'The one thing he had going for him was the weight,' says trainer Oughton

PUBLISHED : Sunday, 10 October, 1999, 12:00am
UPDATED : Sunday, 10 October, 1999, 12:00am

EXPENSIVE buy Desert Fox defied the flint-like conditions of the Sha Tin track to pull off an upset in the $2.1 million Group Three Sha Tin Trophy yesterday.

Desert Fox (12-1), given an immaculate ride by Alan Munro for trainer David Oughton, finished third in the Irish Derby in bog-like conditions.

And his only form in Hong Kong has been over plenty of ground - and with cut in it.

This was his first Hong Kong success and he beat topweight Johan Cruyff (3-1) by three-quarters of a length in the 1,600-metre race, which is a main lead-up event to the International Races in December.

Johan Cruyff, who finished fourth in the Irish Classic, ran superbly first-up and is going to come on hugely from this outing.

Given that Desert Fox was third and Johan Cruyff fourth at The Curragh in successive years, the key to this surprise success unquestionably lay in the respective weights. Johan Cruyff carried 135 pounds while Desert Fox was on 113 pounds which, solely on their Irish form, gave the winner a huge advantage.

Desert Fox also had the benefit of an earlier run but it was a highly encouraging win and Oughton, who won the Derby for owner Paul Kan Man-lok with Que Sara Sara, said: 'His main target is definitely the Vase in December. It was the real Desert Fox today if you like but, in all honesty, the one thing he had going for him was the weight. He ran well last time for Douglas Whyte, but he wasn't on him today because I did not want him at any further weight disadvantage in relation to the handicap.

'Alan [Munro] was suspended last time but he was available today and did the minimum. It all definitely helps, and it did today.' Champion trainer David Hayes had every reason to be delighted with the runs of both Johan Cruyff and Hunting Lad, who finished a further length back in third place in the 12-runner event.

He said: 'It was very pleasing. He has been working well but there was no question of me having him wound up tight for this.

'This will bring him on plenty and we are now going straight for the Hong Kong Cup in December.' Johan Cruyff came off a straight line about 150 metres out and came in dramatically, although it did not affect other runners.
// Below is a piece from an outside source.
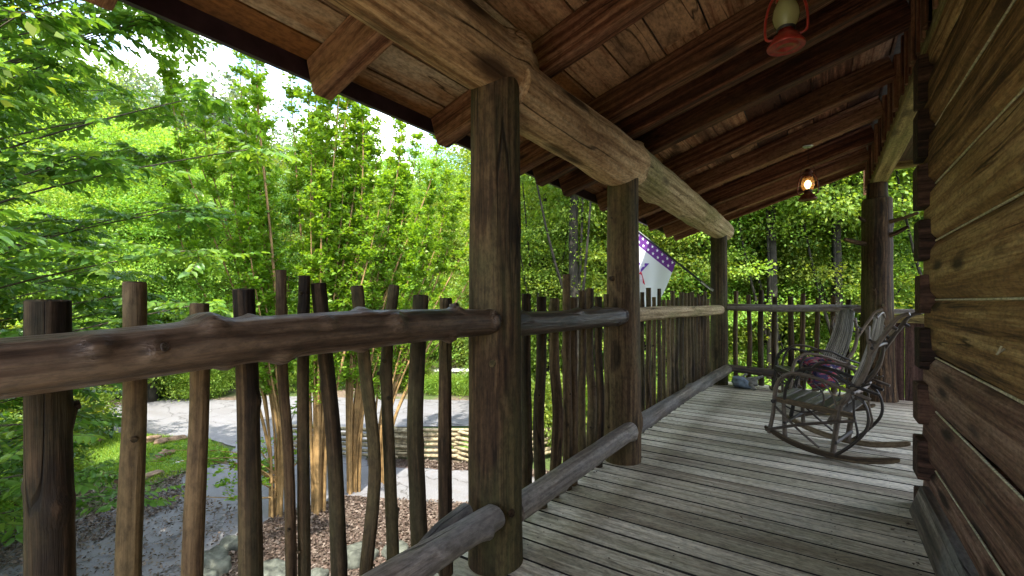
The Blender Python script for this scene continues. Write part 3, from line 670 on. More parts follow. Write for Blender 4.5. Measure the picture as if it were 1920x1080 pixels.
M['white'] = plain('white_print', (.78, .78, .8), .8, amt=.05, bump=0); M['purple'] = plain('purple_print', (.10, .03, .24), .8, amt=.1, bump=0); M['redprint'] = plain('red_print', (.55, .03, .06), .8, amt=.1, bump=0)
for k in range(13):
    for row_ in (0, 1):
        a = .05 + k * .095 + row_ * .045
        if a < FLN - .03: mb = MB(); star(mb, a, .045 + row_ * .075, .026, .4); mb.build('star_print', M['white'], fl)
mb = MB(); ca, cb, rr_ = .535, .46, .25
def poly2(mb, pts, lift):
    for l in (lift, -lift):
        vs = [tuple(fpt(a, b, l)) for a, b in pts]; mb.add(vs, [tuple(range(len(vs)))], vs, .5, False)
def starpts(ca, cb, r, rot): return [(ca + (r if k % 2 == 0 else r * .42) * math.sin(rot + k * math.pi / 5), cb - (r if k % 2 == 0 else r * .42) * math.cos(rot + k * math.pi / 5)) for k in range(10)]
SP = starpts(ca, cb, rr_, -.7); 
for k in (0, 2, 4, 6, 8):
    tri = [SP[(k - 1) % 10], SP[k], SP[(k + 1) % 10], (ca, cb)]
    low = SP[k][1] > cb + .02
    mm_ = MB(); poly2(mm_, tri, .004); mm_.build('star_point_print', M['redprint' if low else 'purple'], fl)
for k in (0, 2, 8): mb = MB(); a, b = SP[k]; star(mb, ca + (a - ca) * .6, cb + (b - cb) * .6, .022, .4, .007); mb.build('star_print', M['white'], fl)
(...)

Freddie Sanchez, who was widest round the home bend, quickly straightened the former Patrick Biancone-trained star and finished the race off fairly.

Munro did everything right on the winner and took full advantage of a vital split which came his way about 200 metres out, powering the winner through and keeping him right up to it.

Considering his proven penchant for softer ground, Desert Fox's willingness to stretch out really well over the concluding stages was more than a trifle surprising.

If he can now carry a lot more weight and still move well, there are going to be other opportunities for Desert Fox which did not seem to exist before yesterday's sterling effort.

Trainer Ivan Allan will be mulling over the result of the Trophy race as he winds up his buying mission overseas.

Oriental Express, the former Horse Of The Year, will derive benefit from the run, but supporters might have expected a little more when the chips were down about 100 metres out.

But Oriental Express went one-paced to the line, raising some doubts that he is not quite the potent force he once was.

Danzighill (10-1), also well weighted against the principals, held on for fourth.

Win For Lily (45-1), all but tailed off at the turn, produced an great late run under Robbie Fradd to finish just out of the frame, dead-heating with stablemate Oriental Express for sixth place.